(WHAT NEEDS TO BE DONE): Return every record below exactly as written, but leave out the pictures.

(Rows from a 3D scene dataset):
____

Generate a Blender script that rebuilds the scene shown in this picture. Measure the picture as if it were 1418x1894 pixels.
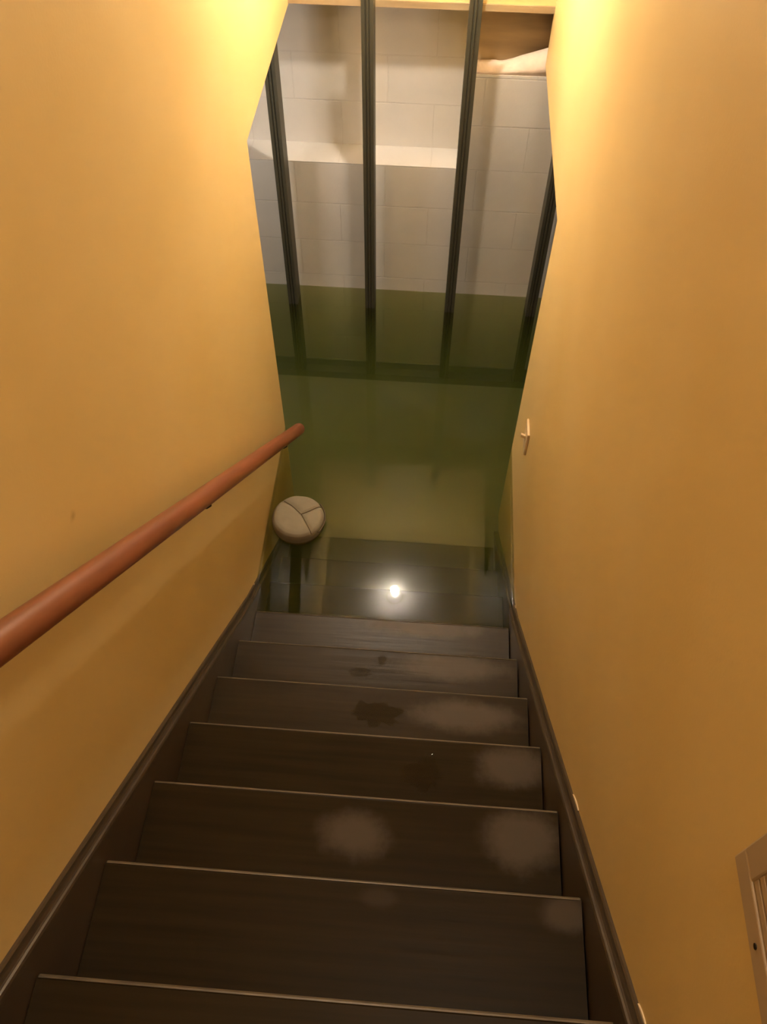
import bpy, bmesh, math, random
from mathutils import Vector, Matrix, noise

random.seed(4)
SC = bpy.context.scene
for o in list(bpy.data.objects):
    bpy.data.objects.remove(o)
COL = SC.collection

# ------------------------------------------------------------------ camera
FW = Vector((-0.03809612, 0.58137138, -0.81274597))
RT = Vector((0.99730622, 0.07313876, 0.00557036))
UP = RT.cross(FW)
cam_d = bpy.data.cameras.new('camera')
cam = bpy.data.objects.new('camera', cam_d)
COL.objects.link(cam)
m3 = Matrix((RT, UP, -FW)).transposed()
cam.matrix_world = Matrix.Translation((0.10252, -1.52719, 2.83530)) @ m3.to_4x4()
cam_d.sensor_fit = 'VERTICAL'
cam_d.sensor_height = 24.0
cam_d.lens = 24.0 * 1565.93 / 1894.0
cam_d.clip_start = 0.02
SC.camera = cam

# ------------------------------------------------------------------ light set-up
BULB_STRENGTH = 1180.0
BULB_COLOR = (1.0, 0.89, 0.74)
HALL_POWER = 23.0
HALL_COLOR = (1.0, 0.87, 0.70)
SC.view_settings.view_transform = 'Standard'
SC.view_settings.look = 'None'
SC.view_settings.gamma = 1.0
SC.view_settings.use_curve_mapping = False
SC.view_settings.exposure = 0.0
world = bpy.data.worlds.new('world')
SC.world = world
world.use_nodes = True
world.node_tree.nodes['Background'].inputs[0].default_value = (0, 0, 0, 1)
SC.cycles.max_bounces = 10
SC.cycles.diffuse_bounces = 5
SC.cycles.transparent_max_bounces = 16
SC.cycles.volume_bounces = 1
SC.cycles.sample_clamp_indirect = 0.0

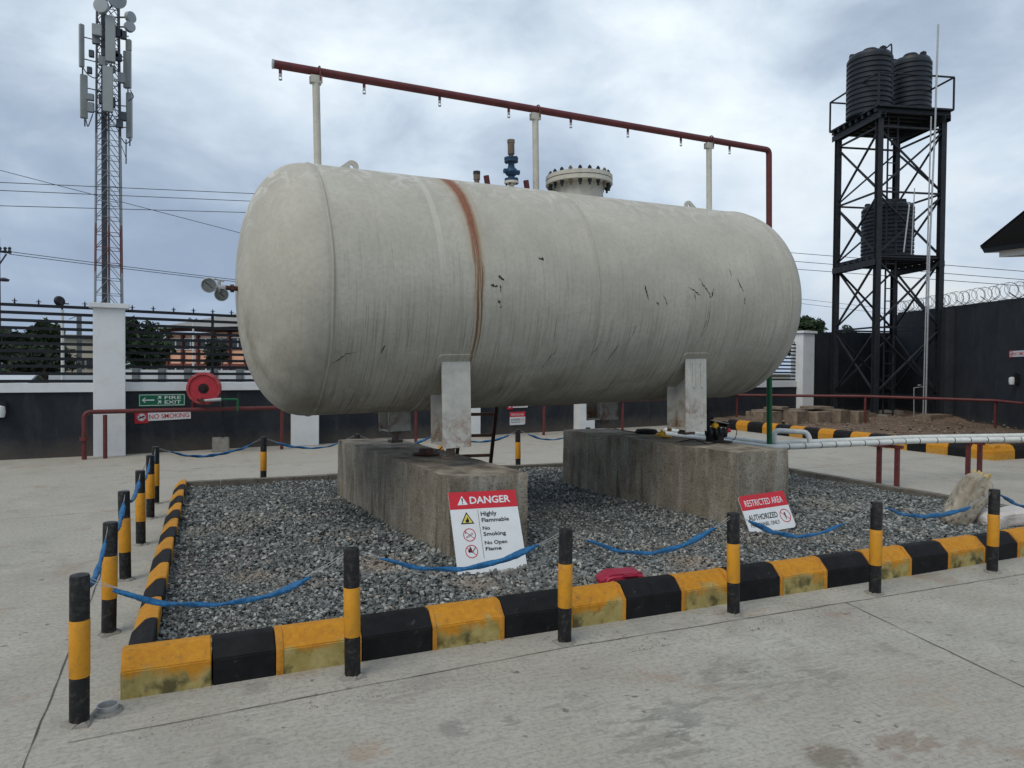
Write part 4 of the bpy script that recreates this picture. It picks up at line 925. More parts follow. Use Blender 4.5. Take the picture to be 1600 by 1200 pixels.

____

(EXERCISE OUTPUT):
Generate a Blender script that rebuilds the scene shown in this picture. Measure the picture as if it were 1418x1894 pixels.
import bpy, bmesh, math, random
from mathutils import Vector, Matrix, noise

random.seed(4)
SC = bpy.context.scene
for o in list(bpy.data.objects):
    bpy.data.objects.remove(o)
COL = SC.collection

# ------------------------------------------------------------------ camera
FW = Vector((-0.03809612, 0.58137138, -0.81274597))
RT = Vector((0.99730622, 0.07313876, 0.00557036))
UP = RT.cross(FW)
cam_d = bpy.data.cameras.new('camera')
cam = bpy.data.objects.new('camera', cam_d)
COL.objects.link(cam)
m3 = Matrix((RT, UP, -FW)).transposed()
cam.matrix_world = Matrix.Translation((0.10252, -1.52719, 2.83530)) @ m3.to_4x4()
cam_d.sensor_fit = 'VERTICAL'
cam_d.sensor_height = 24.0
cam_d.lens = 24.0 * 1565.93 / 1894.0
cam_d.clip_start = 0.02
SC.camera = cam

# ------------------------------------------------------------------ light set-up
BULB_STRENGTH = 1180.0
BULB_COLOR = (1.0, 0.89, 0.74)
HALL_POWER = 23.0
HALL_COLOR = (1.0, 0.87, 0.70)
SC.view_settings.view_transform = 'Standard'
SC.view_settings.look = 'None'
SC.view_settings.gamma = 1.0
SC.view_settings.use_curve_mapping = False
SC.view_settings.exposure = 0.0
world = bpy.data.worlds.new('world')
SC.world = world
world.use_nodes = True
world.node_tree.nodes['Background'].inputs[0].default_value = (0, 0, 0, 1)
SC.cycles.max_bounces = 10
SC.cycles.diffuse_bounces = 5
SC.cycles.transparent_max_bounces = 16
SC.cycles.volume_bounces = 1
SC.cycles.sample_clamp_indirect = 0.0

Write part 4 of the bpy script that recreates this picture. It picks up at line 925. More parts follow. Use Blender 4.5. Take the picture to be 1600 by 1200 pixels.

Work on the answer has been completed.